A Happy Ending: Steel Mongolias

Words and illustration by Jonathan Burrello

Jonathan Burello

There I was, astride a brawny steed at full-gallop advancing across the vast Mongolian steppe with naught but a screeching eagle soaring above, suspended in a sky the color of eternity, my nose and lungs filling with the purest, most manly thick air imaginable, and an endless, impossible horizon before me daring the gods to contain it. But before all that I was in Ulaan Baatar.

I sat in a dilapidated bar sipping something local. The American photographer sat across from me doing the same. An older Mongolian gentleman sat in the booth behind, schmoozing a pair of gracious escorts. The photographer and I tinked our bottled beverages and soaked in the colorful atmosphere.

Above us hung a vivid painting of a Mongolian hunting party depicting a horde of charging bearded men in full armor on horseback, swords drawn and bows poised, as they released a pitiless onslaught of arrows, dogs, leopards, and birds of prey upon four fleeing antelope.

A member of the staff approached the old man behind me. Angry words were exchanged. The escorts attempted to disappear into the background. The waiter left as the man spat and tossed a shoe. The mood settled once more. The two women began to press the old man—gently now—to leave. He was having none of it and, before they could drag his inebriated carcass out the door, he broke free of them, lurched toward the bar and began shouting at the steadfast barkeep. The old man pulled what I believed to be his bill out of his pocket, tore it up, and lobbed it at the proprietor’s face. (At least, as well as any man can lob a fistful of shredded bits of paper.)

The escorts had vanished. The photographer stopped swigging, mid-quaff. My buttocks tightened. The slaps that were then exchanged between the old man and the barkeep needed no translation. Soon, several drunk and quite large tavern patrons stood up, blocking our exit. It was a real life saloon fight. Shirts were ripped off, chairs were knocked over, and more slapping was heard echoing in the tiny chamber. Curiously, not a single punch was ever witnessed my entire time in Mongolia, but the naked torsos of all men involved were brutally adorned with the red imprints of the persistent slapping.
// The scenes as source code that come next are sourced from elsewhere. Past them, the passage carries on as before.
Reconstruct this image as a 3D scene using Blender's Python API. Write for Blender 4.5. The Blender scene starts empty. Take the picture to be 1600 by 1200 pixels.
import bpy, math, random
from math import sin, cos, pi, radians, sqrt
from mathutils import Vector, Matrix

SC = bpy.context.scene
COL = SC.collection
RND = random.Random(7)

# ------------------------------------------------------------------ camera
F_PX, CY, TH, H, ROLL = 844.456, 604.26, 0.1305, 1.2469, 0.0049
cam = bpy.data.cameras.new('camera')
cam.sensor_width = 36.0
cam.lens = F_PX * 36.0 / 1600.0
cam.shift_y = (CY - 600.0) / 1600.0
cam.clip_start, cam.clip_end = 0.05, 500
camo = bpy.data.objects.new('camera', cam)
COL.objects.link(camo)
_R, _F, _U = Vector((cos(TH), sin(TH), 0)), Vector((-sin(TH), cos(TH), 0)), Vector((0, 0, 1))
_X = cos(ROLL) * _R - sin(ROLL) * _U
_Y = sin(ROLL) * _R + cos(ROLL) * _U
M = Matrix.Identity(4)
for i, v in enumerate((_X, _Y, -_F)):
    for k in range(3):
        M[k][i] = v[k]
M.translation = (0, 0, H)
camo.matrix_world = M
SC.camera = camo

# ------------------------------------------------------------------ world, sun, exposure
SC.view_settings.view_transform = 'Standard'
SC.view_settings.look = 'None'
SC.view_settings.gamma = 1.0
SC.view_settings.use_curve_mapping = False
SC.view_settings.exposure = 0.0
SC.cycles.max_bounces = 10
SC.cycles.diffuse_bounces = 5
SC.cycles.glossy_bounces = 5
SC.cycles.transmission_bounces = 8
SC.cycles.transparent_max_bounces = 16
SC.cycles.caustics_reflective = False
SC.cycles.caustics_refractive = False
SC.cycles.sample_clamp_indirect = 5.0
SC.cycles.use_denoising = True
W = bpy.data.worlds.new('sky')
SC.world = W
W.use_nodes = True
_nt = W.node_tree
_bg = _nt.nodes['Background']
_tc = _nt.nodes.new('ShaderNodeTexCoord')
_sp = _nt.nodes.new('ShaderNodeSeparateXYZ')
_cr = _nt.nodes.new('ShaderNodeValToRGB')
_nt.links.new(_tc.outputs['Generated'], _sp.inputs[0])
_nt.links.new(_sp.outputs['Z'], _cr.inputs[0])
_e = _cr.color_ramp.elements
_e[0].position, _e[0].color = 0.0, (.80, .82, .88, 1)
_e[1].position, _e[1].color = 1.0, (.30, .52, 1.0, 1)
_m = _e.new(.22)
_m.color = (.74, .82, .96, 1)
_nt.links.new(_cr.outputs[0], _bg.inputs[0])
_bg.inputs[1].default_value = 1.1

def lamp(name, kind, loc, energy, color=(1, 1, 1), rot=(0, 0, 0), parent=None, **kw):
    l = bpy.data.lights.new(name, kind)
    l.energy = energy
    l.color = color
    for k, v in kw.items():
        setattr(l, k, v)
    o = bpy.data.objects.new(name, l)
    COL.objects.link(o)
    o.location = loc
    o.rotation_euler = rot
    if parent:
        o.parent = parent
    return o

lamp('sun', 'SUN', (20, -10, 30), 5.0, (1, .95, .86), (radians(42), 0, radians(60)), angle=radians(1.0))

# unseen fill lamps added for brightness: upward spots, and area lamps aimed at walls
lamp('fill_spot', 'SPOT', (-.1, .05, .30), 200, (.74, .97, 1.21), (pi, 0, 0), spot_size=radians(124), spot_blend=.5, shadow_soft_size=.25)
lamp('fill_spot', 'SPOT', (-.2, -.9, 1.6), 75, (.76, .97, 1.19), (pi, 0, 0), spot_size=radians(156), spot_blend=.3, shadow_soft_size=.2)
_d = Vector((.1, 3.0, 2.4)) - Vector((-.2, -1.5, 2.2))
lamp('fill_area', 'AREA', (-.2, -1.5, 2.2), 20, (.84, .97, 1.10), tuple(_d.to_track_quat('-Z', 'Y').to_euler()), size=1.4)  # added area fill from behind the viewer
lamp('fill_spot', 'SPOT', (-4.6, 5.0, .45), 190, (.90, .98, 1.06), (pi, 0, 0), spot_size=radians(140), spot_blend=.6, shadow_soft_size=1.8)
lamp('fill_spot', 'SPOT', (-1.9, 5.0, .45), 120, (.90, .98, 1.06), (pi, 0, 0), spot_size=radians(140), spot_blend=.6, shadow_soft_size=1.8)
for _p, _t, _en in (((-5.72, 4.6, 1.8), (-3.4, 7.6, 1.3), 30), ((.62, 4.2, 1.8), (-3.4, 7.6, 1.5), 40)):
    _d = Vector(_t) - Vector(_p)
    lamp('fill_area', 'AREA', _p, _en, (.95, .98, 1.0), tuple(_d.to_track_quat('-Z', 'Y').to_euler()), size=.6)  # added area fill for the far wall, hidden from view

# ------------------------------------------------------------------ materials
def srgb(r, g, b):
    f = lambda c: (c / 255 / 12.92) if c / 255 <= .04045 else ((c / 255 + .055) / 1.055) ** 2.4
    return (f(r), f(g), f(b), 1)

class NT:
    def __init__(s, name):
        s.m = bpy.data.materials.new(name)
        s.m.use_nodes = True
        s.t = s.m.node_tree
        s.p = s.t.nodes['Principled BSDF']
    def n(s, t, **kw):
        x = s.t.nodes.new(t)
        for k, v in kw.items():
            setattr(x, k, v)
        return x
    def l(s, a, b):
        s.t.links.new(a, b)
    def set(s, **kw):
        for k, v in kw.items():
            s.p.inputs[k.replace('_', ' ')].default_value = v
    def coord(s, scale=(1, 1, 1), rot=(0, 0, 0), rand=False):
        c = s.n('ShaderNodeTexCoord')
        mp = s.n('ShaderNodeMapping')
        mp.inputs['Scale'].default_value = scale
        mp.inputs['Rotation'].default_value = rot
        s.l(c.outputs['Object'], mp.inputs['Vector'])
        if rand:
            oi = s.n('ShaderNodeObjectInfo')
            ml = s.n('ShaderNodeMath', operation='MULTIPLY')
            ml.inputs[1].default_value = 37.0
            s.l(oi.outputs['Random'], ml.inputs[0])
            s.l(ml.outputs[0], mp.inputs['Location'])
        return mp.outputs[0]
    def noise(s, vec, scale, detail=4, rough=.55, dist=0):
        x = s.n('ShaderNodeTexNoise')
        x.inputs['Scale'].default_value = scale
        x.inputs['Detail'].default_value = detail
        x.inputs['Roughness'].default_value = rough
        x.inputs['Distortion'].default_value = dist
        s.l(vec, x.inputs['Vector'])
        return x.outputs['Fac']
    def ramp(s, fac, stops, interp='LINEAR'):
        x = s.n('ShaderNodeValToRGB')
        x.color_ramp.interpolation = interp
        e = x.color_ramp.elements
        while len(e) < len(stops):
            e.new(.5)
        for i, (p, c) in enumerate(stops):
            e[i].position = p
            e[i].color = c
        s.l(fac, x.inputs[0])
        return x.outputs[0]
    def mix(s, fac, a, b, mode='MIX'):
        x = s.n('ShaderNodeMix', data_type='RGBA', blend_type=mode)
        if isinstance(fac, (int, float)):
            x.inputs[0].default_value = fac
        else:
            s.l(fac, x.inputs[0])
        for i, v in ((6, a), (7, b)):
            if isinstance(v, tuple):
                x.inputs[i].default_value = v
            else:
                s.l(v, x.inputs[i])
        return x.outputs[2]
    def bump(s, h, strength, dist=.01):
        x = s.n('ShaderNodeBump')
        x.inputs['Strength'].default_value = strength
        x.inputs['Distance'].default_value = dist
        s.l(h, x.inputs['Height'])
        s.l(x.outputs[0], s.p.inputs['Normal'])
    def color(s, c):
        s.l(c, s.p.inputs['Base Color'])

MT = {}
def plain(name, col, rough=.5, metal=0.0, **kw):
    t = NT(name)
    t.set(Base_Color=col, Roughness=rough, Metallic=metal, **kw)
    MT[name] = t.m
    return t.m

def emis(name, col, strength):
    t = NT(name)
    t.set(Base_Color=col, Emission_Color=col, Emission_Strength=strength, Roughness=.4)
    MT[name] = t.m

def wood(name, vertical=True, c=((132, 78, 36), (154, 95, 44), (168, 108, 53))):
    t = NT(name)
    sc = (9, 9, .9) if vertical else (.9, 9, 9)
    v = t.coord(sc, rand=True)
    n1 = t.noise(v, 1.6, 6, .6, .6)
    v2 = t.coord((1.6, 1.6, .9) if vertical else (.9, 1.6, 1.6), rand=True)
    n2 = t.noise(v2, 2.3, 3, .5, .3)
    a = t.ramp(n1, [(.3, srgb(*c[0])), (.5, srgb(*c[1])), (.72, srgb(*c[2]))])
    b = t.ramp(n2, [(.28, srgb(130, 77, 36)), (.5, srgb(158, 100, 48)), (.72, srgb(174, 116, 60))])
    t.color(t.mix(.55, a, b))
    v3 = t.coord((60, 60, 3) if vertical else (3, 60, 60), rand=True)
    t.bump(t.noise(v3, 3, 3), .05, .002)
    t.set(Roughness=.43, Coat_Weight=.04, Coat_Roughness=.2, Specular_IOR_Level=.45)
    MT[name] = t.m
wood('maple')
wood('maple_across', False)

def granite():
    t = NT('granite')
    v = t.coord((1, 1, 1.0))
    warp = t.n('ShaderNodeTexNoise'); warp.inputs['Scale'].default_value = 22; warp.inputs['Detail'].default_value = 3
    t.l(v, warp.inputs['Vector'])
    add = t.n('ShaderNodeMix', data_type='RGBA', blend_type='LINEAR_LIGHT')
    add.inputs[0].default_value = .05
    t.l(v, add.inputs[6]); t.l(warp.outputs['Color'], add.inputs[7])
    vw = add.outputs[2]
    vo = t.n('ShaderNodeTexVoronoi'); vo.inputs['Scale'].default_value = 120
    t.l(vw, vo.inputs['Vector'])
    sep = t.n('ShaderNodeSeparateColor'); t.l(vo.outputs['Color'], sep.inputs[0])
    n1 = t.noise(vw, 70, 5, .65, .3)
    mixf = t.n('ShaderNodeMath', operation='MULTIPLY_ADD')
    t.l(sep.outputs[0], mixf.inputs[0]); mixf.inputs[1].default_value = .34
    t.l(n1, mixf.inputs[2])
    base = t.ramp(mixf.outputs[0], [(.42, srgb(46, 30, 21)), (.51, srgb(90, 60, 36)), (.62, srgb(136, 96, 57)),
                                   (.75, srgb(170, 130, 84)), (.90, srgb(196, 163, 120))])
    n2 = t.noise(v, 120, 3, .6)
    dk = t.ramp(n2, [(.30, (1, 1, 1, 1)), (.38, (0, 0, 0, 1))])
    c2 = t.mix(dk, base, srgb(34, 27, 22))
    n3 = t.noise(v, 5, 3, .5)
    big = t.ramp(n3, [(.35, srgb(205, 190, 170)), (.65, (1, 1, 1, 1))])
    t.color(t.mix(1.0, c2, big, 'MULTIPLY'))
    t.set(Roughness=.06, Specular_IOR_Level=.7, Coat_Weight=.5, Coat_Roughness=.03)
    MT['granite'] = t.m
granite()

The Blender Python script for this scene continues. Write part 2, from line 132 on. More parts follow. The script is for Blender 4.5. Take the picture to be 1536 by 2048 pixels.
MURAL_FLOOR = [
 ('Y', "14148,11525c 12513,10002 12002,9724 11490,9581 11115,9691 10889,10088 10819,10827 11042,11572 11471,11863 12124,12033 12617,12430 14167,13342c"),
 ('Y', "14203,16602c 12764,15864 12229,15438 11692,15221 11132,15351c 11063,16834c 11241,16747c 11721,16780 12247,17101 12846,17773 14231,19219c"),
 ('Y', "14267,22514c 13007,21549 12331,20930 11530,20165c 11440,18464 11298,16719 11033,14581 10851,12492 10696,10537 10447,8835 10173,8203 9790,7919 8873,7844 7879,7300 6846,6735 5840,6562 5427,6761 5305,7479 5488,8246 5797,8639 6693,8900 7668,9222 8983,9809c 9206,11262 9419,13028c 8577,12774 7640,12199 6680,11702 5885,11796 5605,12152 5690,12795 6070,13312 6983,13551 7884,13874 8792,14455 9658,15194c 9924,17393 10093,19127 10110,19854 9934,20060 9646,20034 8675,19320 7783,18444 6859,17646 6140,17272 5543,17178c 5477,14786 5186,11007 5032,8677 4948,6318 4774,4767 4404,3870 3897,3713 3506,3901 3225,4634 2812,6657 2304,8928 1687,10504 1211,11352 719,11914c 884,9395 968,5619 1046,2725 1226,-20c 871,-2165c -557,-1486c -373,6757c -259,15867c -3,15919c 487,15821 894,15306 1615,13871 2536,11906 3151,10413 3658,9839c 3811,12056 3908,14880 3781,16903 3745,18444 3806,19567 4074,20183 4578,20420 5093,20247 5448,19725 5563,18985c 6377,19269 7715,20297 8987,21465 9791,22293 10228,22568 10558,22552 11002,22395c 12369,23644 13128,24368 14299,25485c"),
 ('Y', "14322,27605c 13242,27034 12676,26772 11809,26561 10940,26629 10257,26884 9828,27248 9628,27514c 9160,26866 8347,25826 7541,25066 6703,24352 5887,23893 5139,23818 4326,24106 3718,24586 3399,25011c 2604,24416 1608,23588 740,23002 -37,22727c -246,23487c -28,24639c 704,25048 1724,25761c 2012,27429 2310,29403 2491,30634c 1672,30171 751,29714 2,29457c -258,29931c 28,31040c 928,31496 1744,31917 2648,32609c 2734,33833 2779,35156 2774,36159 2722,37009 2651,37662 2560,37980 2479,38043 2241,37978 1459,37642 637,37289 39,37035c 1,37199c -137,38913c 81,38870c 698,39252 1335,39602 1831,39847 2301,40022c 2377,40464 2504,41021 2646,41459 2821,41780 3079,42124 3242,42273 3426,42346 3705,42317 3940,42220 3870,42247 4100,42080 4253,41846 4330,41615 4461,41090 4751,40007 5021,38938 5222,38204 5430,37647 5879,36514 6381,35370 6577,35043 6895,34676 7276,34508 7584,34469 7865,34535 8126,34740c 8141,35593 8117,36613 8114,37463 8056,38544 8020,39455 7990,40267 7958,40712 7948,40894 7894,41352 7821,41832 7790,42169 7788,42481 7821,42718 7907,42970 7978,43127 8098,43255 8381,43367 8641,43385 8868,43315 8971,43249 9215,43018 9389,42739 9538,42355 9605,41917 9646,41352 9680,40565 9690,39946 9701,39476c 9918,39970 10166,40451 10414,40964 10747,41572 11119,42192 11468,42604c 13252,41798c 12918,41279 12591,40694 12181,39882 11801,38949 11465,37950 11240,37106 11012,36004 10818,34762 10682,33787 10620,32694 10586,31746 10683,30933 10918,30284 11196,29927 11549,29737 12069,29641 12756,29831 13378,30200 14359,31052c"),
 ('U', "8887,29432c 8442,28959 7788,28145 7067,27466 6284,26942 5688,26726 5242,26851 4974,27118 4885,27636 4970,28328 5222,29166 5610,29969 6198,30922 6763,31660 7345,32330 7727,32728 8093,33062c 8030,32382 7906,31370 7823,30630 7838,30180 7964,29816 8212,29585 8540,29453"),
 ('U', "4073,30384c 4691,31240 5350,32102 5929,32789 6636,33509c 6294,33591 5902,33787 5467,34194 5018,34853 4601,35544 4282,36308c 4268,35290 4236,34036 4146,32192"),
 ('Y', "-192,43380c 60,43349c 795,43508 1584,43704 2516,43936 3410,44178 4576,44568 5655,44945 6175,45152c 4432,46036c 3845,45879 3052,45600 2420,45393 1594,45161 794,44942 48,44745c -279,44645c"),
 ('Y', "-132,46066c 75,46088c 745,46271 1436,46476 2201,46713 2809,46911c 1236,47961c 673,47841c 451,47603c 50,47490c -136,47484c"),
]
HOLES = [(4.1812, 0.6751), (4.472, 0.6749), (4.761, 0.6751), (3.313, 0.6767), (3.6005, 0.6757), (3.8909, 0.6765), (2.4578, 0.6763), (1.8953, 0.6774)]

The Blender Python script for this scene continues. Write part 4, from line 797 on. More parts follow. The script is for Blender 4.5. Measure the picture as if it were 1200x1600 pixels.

As the bar battle waged on, we sank into our chairs and pretended we didn’t notice—fearing our far feebler bodies might be enlisted to join the fray. “Don’t turn around,” warned the photographer through lips stiffer than a crowbar. A plastic bill of fare whizzed past our heads before it shattered against the wall.

As the bar brawl seemed to reach a feverish delirium, the old man from the start gave a waitress an aggressive spank before dashing into a broom closet. The world froze. He returned within seconds, cackling to himself and holding a birthday cake, its many candles already lit. Before we could obtain clarification, the man returned to the closet and shut the door. We never saw him again. The shirtless brutes simmered down and the bar became normal again.

In a corner I could have sworn the alien band from the Star Wars cantina scene began to play as a spider-faced janitor would have swept away a severed arm.

A staff member approached our table, nonchalantly straightening his hair and torn shirt. He made a gesture to apologize for the commotion and proffered a small piece of paper. I turned it over. In crude English it said, “from the two ladies” and included a phone number.

We did not call the escorts, however, we did go to another bar down the street where, amazingly, yet another fight broke out.

Mongolia is a grizzly bear-lumberjack dressed in Ernest Hemingway’s skin injecting straight whiskey directly into its eyeball with a rusty ten gallon syringe. And it is wonderful.